Skip all pictures, then copy the lines from the start of the data through the line with "mb.build('loose_footing', M_base, WE)", keeping both ends.
==========
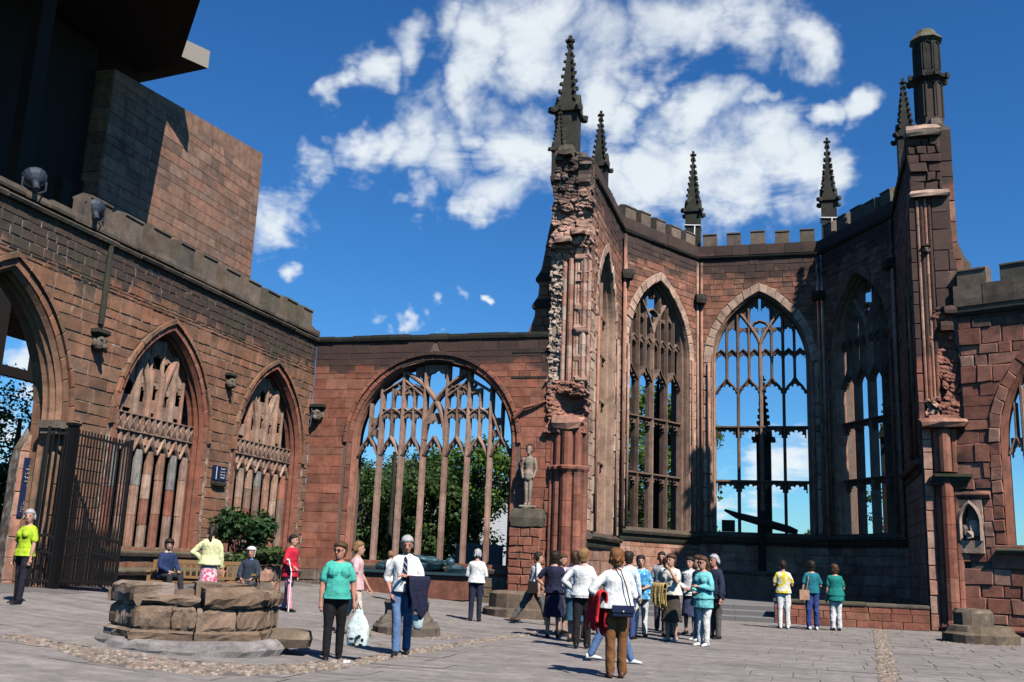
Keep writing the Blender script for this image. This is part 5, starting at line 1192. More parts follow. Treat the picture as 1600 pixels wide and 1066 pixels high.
mb = MB(); rough_block(mb, (WELL[0]+1.38, WELL[1]+.42, zb+.18), (.6,.6,.26), .4, .07, 3); mb.build('loose_footing', M_base, WE)

# ================================================================== EFFIGY TOMBS UNDER THE WINDOW
M_bronze = plain('green_bronze', (.05,.10,.12), .45, .5, bump=.4, bscale=30)
TB = thing('effigy_tomb', 'dark bronze reclining effigy on a stone tomb under the wide window', 'tomb', (-12, 30.4, .2))
z0 = ground_z(-12)
mb = MB(); mb.box((-13.9, 30.1, z0-.05), (-10.2, 30.96, z0+.68)); mb.build('tomb_chest', M_red, TB)
mb = MB(); mb.box((-13.98, 30.0, z0+.68), (-10.1, 30.97, z0+.76)); mb.build('tomb_slab', M_bronze, TB)
mb = MB(); mb.tube([(-13.3,30.5,z0+.9),(-12.9,30.5,z0+.92),(-12.4,30.5,z0+.95),(-11.9,30.5,z0+.97),(-11.4,30.5,z0+1.0),(-11.1,30.5,z0+.98)], [(.1,.1),(.2,.13),(.24,.17),(.27,.2),(.25,.2),(.12,.12)], 10)
mb.ball((-10.85,30.5,z0+1.08), (.17,.13,.15), 10, 7); mb.tube([(-11.5,30.35,z0+1.1),(-11.9,30.3,z0+1.18),(-12.2,30.42,z0+1.2)], .07, 7); mb.tube([(-11.5,30.65,z0+1.1),(-11.9,30.65,z0+1.2),(-12.2,30.5,z0+1.22)], .07, 7)
o = mb.build('effigy', M_bronze, TB, smooth=True)
for k in range(26):
    q = random.random(); mb2 = MB(); rough_block(mb2, (-13.2+2.2*q, 30.5+random.uniform(-.22,.22), z0+.9+.16*q+random.uniform(-.04,.06)), (random.uniform(.15,.4), .12, random.uniform(.08,.2)), random.uniform(-.3,.3), .25, k); mb2.build('drapery_fold', M_bronze, TB)
mb = MB(); rough_block(mb, (-10.65,30.5,z0+.88), (.55,.5,.25), 0, .1, 3); mb.build('pillow', M_bronze, TB)
# grey stones standing behind the sill
for i, x in enumerate((-11.0, -10.2)):
    mb = MB(); rough_block(mb, (x-.6, 34.5, .9), (1.0,.3,2.3), .05, .03, i); tag(mb.build('gravestone', M_step), ('left of two grey stones standing outside behind the wide window', 'right of two grey stones standing outside behind the wide window')[i], 'gravestone', 'stones outside the wide window')
OB = thing('outer_buttress', 'small stepped buttress outside at the right end of the wide window', 'buttress', (-8.6, 34, 0))
mb = MB(); mb.loft([[(-9.75,33.0,z),(-8.9,33.0,z),(-8.9,y1,z),(-9.75,y1,z)] for z, y1 in ((0,34.6),(2.2,34.6),(2.6,34.2),(3.9,34.2),(4.5,33.5))]); mb.build('buttress_body', M_apse, OB)
PP = thing('lamp_post', 'thin dark pole standing outside behind the left light of the wide window', 'pole', (-15.3, 36, 0))
mb = MB(); mb.tube([(-15.3,36,0),(-15.3,36,5.35)], .08, 8); mb.build('pole_shaft', M_dark, PP); mb = MB(); mb.ball((-15.3,36,5.4), (.1,.1,.06), 8, 5); mb.build('pole_cap', M_dark, PP)

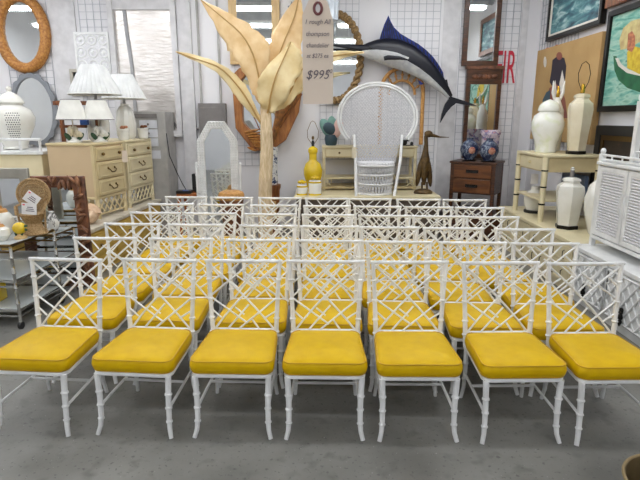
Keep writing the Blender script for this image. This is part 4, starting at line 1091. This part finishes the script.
==========
▶ _WORKED SOLUTION_
Keep writing the Blender script for this image. This is part 5, starting at line 1192. More parts follow. Treat the picture as 1600 pixels wide and 1066 pixels high.
mb = MB(); rough_block(mb, (WELL[0]+1.38, WELL[1]+.42, zb+.18), (.6,.6,.26), .4, .07, 3); mb.build('loose_footing', M_base, WE)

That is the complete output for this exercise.